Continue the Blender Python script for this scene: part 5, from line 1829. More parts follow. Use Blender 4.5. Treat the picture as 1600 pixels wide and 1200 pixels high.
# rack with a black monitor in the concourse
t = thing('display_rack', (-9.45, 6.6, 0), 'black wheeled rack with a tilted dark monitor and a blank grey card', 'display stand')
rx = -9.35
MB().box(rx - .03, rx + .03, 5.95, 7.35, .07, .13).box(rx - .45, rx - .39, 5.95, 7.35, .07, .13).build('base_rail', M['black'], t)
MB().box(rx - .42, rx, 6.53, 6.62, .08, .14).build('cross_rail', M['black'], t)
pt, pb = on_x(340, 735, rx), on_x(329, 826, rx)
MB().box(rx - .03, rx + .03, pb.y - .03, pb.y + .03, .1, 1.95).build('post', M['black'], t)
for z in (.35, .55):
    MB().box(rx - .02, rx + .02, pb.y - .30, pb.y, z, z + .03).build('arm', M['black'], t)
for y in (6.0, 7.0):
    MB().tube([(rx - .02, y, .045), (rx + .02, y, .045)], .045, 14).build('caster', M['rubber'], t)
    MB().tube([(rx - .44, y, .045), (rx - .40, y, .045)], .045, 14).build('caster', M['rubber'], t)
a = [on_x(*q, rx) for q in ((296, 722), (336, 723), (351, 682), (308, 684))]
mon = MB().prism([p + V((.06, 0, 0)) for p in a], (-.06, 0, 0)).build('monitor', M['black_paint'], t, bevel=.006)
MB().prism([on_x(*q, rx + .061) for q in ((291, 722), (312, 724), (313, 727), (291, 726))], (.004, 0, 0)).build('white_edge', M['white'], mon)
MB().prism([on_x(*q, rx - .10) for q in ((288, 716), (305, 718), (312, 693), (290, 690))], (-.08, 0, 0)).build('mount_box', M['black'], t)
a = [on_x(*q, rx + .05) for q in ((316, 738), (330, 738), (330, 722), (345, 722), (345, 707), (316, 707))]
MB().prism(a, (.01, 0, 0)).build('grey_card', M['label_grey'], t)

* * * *

WHAT TO DO: Write the listing out again, exactly as shown above.

OUTPUT:
Continue the Blender Python script for this scene: part 5, from line 1829. More parts follow. Use Blender 4.5. Treat the picture as 1600 pixels wide and 1200 pixels high.
# rack with a black monitor in the concourse
t = thing('display_rack', (-9.45, 6.6, 0), 'black wheeled rack with a tilted dark monitor and a blank grey card', 'display stand')
rx = -9.35
MB().box(rx - .03, rx + .03, 5.95, 7.35, .07, .13).box(rx - .45, rx - .39, 5.95, 7.35, .07, .13).build('base_rail', M['black'], t)
MB().box(rx - .42, rx, 6.53, 6.62, .08, .14).build('cross_rail', M['black'], t)
pt, pb = on_x(340, 735, rx), on_x(329, 826, rx)
MB().box(rx - .03, rx + .03, pb.y - .03, pb.y + .03, .1, 1.95).build('post', M['black'], t)
for z in (.35, .55):
    MB().box(rx - .02, rx + .02, pb.y - .30, pb.y, z, z + .03).build('arm', M['black'], t)
for y in (6.0, 7.0):
    MB().tube([(rx - .02, y, .045), (rx + .02, y, .045)], .045, 14).build('caster', M['rubber'], t)
    MB().tube([(rx - .44, y, .045), (rx - .40, y, .045)], .045, 14).build('caster', M['rubber'], t)
a = [on_x(*q, rx) for q in ((296, 722), (336, 723), (351, 682), (308, 684))]
mon = MB().prism([p + V((.06, 0, 0)) for p in a], (-.06, 0, 0)).build('monitor', M['black_paint'], t, bevel=.006)
MB().prism([on_x(*q, rx + .061) for q in ((291, 722), (312, 724), (313, 727), (291, 726))], (.004, 0, 0)).build('white_edge', M['white'], mon)
MB().prism([on_x(*q, rx - .10) for q in ((288, 716), (305, 718), (312, 693), (290, 690))], (-.08, 0, 0)).build('mount_box', M['black'], t)
a = [on_x(*q, rx + .05) for q in ((316, 738), (330, 738), (330, 722), (345, 722), (345, 707), (316, 707))]
MB().prism(a, (.01, 0, 0)).build('grey_card', M['label_grey'], t)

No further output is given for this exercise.